→ Task to complete
Read the data and repeat all of it exactly.
------ Excerpted records
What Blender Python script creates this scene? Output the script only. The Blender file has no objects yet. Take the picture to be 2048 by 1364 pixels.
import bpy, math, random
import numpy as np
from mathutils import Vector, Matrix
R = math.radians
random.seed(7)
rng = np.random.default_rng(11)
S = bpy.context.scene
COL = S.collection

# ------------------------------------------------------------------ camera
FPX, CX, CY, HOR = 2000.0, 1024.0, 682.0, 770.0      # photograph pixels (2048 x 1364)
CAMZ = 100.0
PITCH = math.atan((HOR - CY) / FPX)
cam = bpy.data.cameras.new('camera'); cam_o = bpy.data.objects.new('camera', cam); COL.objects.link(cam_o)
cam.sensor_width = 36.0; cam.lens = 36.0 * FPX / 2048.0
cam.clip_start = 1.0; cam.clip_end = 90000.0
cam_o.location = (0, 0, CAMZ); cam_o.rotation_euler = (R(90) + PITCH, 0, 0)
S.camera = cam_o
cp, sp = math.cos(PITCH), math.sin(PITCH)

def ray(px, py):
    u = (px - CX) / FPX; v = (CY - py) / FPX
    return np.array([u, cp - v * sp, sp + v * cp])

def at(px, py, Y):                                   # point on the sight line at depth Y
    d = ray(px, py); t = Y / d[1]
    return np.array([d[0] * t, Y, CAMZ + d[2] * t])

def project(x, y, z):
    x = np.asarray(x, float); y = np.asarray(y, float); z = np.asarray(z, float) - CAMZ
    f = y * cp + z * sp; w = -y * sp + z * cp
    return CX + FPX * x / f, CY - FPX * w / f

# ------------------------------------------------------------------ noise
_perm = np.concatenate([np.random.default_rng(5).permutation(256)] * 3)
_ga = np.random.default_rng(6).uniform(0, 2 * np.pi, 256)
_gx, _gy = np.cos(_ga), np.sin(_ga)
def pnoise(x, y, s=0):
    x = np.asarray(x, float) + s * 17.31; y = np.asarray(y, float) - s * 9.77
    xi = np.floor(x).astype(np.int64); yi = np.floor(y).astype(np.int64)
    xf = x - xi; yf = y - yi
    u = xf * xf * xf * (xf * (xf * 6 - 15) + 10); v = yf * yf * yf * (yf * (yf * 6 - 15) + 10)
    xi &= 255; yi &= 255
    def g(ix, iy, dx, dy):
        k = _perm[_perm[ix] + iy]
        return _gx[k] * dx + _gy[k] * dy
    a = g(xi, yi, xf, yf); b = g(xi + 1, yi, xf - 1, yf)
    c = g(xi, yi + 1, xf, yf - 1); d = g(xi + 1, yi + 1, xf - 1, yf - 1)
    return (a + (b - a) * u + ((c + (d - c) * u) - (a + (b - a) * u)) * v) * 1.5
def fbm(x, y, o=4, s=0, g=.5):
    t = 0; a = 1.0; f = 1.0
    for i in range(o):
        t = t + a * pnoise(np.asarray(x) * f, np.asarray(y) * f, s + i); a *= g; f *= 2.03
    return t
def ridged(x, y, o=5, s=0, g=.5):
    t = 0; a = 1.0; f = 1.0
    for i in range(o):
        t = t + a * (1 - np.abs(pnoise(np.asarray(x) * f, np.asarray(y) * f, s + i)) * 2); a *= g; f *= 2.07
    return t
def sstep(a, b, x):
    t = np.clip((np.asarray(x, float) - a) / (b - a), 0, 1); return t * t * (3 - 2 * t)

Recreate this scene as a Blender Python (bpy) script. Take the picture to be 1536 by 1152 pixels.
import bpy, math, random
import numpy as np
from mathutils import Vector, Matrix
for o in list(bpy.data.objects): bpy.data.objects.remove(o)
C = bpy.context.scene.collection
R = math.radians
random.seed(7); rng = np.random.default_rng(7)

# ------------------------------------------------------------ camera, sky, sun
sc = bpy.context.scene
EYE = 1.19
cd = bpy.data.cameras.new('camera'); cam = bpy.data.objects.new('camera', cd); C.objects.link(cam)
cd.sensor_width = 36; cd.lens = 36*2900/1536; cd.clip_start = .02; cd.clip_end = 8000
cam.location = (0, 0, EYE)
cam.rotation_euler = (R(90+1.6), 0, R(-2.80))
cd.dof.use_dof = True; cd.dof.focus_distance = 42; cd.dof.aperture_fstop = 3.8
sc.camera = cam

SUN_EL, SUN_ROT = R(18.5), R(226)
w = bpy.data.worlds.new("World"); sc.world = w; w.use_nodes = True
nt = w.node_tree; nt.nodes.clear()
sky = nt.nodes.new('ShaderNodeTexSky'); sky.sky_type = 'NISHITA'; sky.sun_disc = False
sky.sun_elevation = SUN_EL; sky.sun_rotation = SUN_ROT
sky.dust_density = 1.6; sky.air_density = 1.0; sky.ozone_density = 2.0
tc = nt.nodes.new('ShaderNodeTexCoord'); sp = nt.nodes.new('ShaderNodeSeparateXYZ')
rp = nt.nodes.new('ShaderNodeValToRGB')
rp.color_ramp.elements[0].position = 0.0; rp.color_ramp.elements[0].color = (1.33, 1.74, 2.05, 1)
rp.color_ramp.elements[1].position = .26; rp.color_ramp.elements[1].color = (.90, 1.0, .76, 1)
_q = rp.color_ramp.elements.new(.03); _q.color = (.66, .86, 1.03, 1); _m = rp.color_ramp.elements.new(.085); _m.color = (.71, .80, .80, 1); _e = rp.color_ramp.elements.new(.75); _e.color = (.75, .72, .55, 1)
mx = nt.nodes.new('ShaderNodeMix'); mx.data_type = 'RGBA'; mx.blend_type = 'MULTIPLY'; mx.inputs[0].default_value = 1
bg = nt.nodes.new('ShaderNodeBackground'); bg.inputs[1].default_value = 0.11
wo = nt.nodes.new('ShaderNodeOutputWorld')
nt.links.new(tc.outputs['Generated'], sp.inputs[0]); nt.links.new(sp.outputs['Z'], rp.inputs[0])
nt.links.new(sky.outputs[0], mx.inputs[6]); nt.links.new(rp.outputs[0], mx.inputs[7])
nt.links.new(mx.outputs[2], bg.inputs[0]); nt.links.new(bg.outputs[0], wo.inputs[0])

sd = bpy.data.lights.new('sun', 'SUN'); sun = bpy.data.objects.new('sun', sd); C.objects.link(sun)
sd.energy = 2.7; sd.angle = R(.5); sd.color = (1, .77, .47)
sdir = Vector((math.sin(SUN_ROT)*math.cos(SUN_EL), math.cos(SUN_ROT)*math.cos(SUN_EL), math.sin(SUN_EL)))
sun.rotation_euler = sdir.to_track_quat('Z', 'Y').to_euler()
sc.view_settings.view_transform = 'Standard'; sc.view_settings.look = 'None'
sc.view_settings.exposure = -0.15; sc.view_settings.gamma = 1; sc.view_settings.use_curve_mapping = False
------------
→ Final result
What Blender Python script creates this scene? Output the script only. The Blender file has no objects yet. Take the picture to be 2048 by 1364 pixels.
import bpy, math, random
import numpy as np
from mathutils import Vector, Matrix
R = math.radians
random.seed(7)
rng = np.random.default_rng(11)
S = bpy.context.scene
COL = S.collection

# ------------------------------------------------------------------ camera
FPX, CX, CY, HOR = 2000.0, 1024.0, 682.0, 770.0      # photograph pixels (2048 x 1364)
CAMZ = 100.0
PITCH = math.atan((HOR - CY) / FPX)
cam = bpy.data.cameras.new('camera'); cam_o = bpy.data.objects.new('camera', cam); COL.objects.link(cam_o)
cam.sensor_width = 36.0; cam.lens = 36.0 * FPX / 2048.0
cam.clip_start = 1.0; cam.clip_end = 90000.0
cam_o.location = (0, 0, CAMZ); cam_o.rotation_euler = (R(90) + PITCH, 0, 0)
S.camera = cam_o
cp, sp = math.cos(PITCH), math.sin(PITCH)

def ray(px, py):
    u = (px - CX) / FPX; v = (CY - py) / FPX
    return np.array([u, cp - v * sp, sp + v * cp])

def at(px, py, Y):                                   # point on the sight line at depth Y
    d = ray(px, py); t = Y / d[1]
    return np.array([d[0] * t, Y, CAMZ + d[2] * t])

def project(x, y, z):
    x = np.asarray(x, float); y = np.asarray(y, float); z = np.asarray(z, float) - CAMZ
    f = y * cp + z * sp; w = -y * sp + z * cp
    return CX + FPX * x / f, CY - FPX * w / f

# ------------------------------------------------------------------ noise
_perm = np.concatenate([np.random.default_rng(5).permutation(256)] * 3)
_ga = np.random.default_rng(6).uniform(0, 2 * np.pi, 256)
_gx, _gy = np.cos(_ga), np.sin(_ga)
def pnoise(x, y, s=0):
    x = np.asarray(x, float) + s * 17.31; y = np.asarray(y, float) - s * 9.77
    xi = np.floor(x).astype(np.int64); yi = np.floor(y).astype(np.int64)
    xf = x - xi; yf = y - yi
    u = xf * xf * xf * (xf * (xf * 6 - 15) + 10); v = yf * yf * yf * (yf * (yf * 6 - 15) + 10)
    xi &= 255; yi &= 255
    def g(ix, iy, dx, dy):
        k = _perm[_perm[ix] + iy]
        return _gx[k] * dx + _gy[k] * dy
    a = g(xi, yi, xf, yf); b = g(xi + 1, yi, xf - 1, yf)
    c = g(xi, yi + 1, xf, yf - 1); d = g(xi + 1, yi + 1, xf - 1, yf - 1)
    return (a + (b - a) * u + ((c + (d - c) * u) - (a + (b - a) * u)) * v) * 1.5
def fbm(x, y, o=4, s=0, g=.5):
    t = 0; a = 1.0; f = 1.0
    for i in range(o):
        t = t + a * pnoise(np.asarray(x) * f, np.asarray(y) * f, s + i); a *= g; f *= 2.03
    return t
def ridged(x, y, o=5, s=0, g=.5):
    t = 0; a = 1.0; f = 1.0
    for i in range(o):
        t = t + a * (1 - np.abs(pnoise(np.asarray(x) * f, np.asarray(y) * f, s + i)) * 2); a *= g; f *= 2.07
    return t
def sstep(a, b, x):
    t = np.clip((np.asarray(x, float) - a) / (b - a), 0, 1); return t * t * (3 - 2 * t)

Recreate this scene as a Blender Python (bpy) script. Take the picture to be 1536 by 1152 pixels.
import bpy, math, random
import numpy as np
from mathutils import Vector, Matrix
for o in list(bpy.data.objects): bpy.data.objects.remove(o)
C = bpy.context.scene.collection
R = math.radians
random.seed(7); rng = np.random.default_rng(7)

# ------------------------------------------------------------ camera, sky, sun
sc = bpy.context.scene
EYE = 1.19
cd = bpy.data.cameras.new('camera'); cam = bpy.data.objects.new('camera', cd); C.objects.link(cam)
cd.sensor_width = 36; cd.lens = 36*2900/1536; cd.clip_start = .02; cd.clip_end = 8000
cam.location = (0, 0, EYE)
cam.rotation_euler = (R(90+1.6), 0, R(-2.80))
cd.dof.use_dof = True; cd.dof.focus_distance = 42; cd.dof.aperture_fstop = 3.8
sc.camera = cam

SUN_EL, SUN_ROT = R(18.5), R(226)
w = bpy.data.worlds.new("World"); sc.world = w; w.use_nodes = True
nt = w.node_tree; nt.nodes.clear()
sky = nt.nodes.new('ShaderNodeTexSky'); sky.sky_type = 'NISHITA'; sky.sun_disc = False
sky.sun_elevation = SUN_EL; sky.sun_rotation = SUN_ROT
sky.dust_density = 1.6; sky.air_density = 1.0; sky.ozone_density = 2.0
tc = nt.nodes.new('ShaderNodeTexCoord'); sp = nt.nodes.new('ShaderNodeSeparateXYZ')
rp = nt.nodes.new('ShaderNodeValToRGB')
rp.color_ramp.elements[0].position = 0.0; rp.color_ramp.elements[0].color = (1.33, 1.74, 2.05, 1)
rp.color_ramp.elements[1].position = .26; rp.color_ramp.elements[1].color = (.90, 1.0, .76, 1)
_q = rp.color_ramp.elements.new(.03); _q.color = (.66, .86, 1.03, 1); _m = rp.color_ramp.elements.new(.085); _m.color = (.71, .80, .80, 1); _e = rp.color_ramp.elements.new(.75); _e.color = (.75, .72, .55, 1)
mx = nt.nodes.new('ShaderNodeMix'); mx.data_type = 'RGBA'; mx.blend_type = 'MULTIPLY'; mx.inputs[0].default_value = 1
bg = nt.nodes.new('ShaderNodeBackground'); bg.inputs[1].default_value = 0.11
wo = nt.nodes.new('ShaderNodeOutputWorld')
nt.links.new(tc.outputs['Generated'], sp.inputs[0]); nt.links.new(sp.outputs['Z'], rp.inputs[0])
nt.links.new(sky.outputs[0], mx.inputs[6]); nt.links.new(rp.outputs[0], mx.inputs[7])
nt.links.new(mx.outputs[2], bg.inputs[0]); nt.links.new(bg.outputs[0], wo.inputs[0])

sd = bpy.data.lights.new('sun', 'SUN'); sun = bpy.data.objects.new('sun', sd); C.objects.link(sun)
sd.energy = 2.7; sd.angle = R(.5); sd.color = (1, .77, .47)
sdir = Vector((math.sin(SUN_ROT)*math.cos(SUN_EL), math.cos(SUN_ROT)*math.cos(SUN_EL), math.sin(SUN_EL)))
sun.rotation_euler = sdir.to_track_quat('Z', 'Y').to_euler()
sc.view_settings.view_transform = 'Standard'; sc.view_settings.look = 'None'
sc.view_settings.exposure = -0.15; sc.view_settings.gamma = 1; sc.view_settings.use_curve_mapping = False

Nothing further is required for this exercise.